Drawing on a stock of 500,000 titles — the majority of them out-of-copyright, though Blackwells are looking at adding copyrighted material to the catalogue — the machine, which looks like it was rescued from the Xerox product demo lab, is capable of churning out 100 pages per minute, chopping them up, and spitting out the resulting tome within five minutes (as shown in this video). The machine cost Blackwells £150,000, but the chain believes they'll recoup costs within the year, and are already hoping to roll it out in other branches.

Developer On Demand Books claim that the machine is the biggest development in printing since Gutenberg started tooling around with movable type in the 15th century, and they believe that it's the long-awaited instrument with which bookshops can compete with Amazon. However, speaking of the online retailer: earlier this year it released its own game-changer, the second edition of its Kindle e-reader, which has already proved a popular seller and could potentially do to books what the iPod did to CDs.
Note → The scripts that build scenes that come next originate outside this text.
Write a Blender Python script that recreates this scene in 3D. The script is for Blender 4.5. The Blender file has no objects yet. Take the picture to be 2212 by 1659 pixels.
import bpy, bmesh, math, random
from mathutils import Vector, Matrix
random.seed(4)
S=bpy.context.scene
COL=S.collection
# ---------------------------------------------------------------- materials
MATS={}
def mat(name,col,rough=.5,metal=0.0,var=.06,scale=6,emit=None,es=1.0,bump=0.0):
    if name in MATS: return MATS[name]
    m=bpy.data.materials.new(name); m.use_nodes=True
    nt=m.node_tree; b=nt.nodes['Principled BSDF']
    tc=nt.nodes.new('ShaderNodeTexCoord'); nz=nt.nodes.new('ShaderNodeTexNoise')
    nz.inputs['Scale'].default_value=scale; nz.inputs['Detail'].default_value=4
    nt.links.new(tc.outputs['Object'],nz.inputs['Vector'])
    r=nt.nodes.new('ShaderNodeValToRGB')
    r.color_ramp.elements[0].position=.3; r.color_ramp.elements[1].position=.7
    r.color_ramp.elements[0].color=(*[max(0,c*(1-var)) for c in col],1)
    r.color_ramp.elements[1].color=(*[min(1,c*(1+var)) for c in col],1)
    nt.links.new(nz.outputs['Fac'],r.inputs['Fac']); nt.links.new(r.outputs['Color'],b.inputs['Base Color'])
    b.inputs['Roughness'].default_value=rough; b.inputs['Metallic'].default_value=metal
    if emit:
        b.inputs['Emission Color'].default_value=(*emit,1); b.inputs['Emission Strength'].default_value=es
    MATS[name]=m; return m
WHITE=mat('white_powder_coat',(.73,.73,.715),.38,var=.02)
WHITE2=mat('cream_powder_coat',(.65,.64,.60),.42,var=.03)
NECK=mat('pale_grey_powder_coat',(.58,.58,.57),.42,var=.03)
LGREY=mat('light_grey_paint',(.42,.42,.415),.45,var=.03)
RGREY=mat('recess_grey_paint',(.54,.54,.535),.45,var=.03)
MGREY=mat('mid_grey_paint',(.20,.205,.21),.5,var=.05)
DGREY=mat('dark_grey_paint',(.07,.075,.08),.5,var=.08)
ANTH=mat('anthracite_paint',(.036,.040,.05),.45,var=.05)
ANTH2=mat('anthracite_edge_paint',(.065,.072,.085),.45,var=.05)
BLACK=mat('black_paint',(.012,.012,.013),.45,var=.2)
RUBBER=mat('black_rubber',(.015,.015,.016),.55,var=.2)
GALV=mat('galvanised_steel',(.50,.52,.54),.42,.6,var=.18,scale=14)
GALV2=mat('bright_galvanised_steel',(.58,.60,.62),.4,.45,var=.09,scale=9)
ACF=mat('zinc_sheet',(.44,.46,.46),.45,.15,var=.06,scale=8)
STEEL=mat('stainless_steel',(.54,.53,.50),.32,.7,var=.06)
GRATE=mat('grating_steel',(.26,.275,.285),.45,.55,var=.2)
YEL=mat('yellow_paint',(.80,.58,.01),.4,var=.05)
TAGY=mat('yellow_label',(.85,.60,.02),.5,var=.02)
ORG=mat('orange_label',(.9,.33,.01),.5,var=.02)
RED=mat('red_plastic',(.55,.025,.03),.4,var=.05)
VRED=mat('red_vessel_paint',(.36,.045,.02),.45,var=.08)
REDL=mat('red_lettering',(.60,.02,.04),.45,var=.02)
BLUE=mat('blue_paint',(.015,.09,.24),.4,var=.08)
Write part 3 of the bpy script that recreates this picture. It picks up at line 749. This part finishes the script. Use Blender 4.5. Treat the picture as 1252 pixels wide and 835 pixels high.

While the Kindle is aimed at shifting electronic copies of modern texts, it can also access copyrighted material, and such a digital device, capable of storing thousands of texts, is seen by many as a preferable alternative to paper. The Espresso could find itself the literary equivalent of the Minidisc: an admirable technology that simply arrived too late to achieve its full potential.

That Blackwells are trying something novel is to be encouraged, and as fans of London's bookshops, we'll be interested to see how popular the machine proves.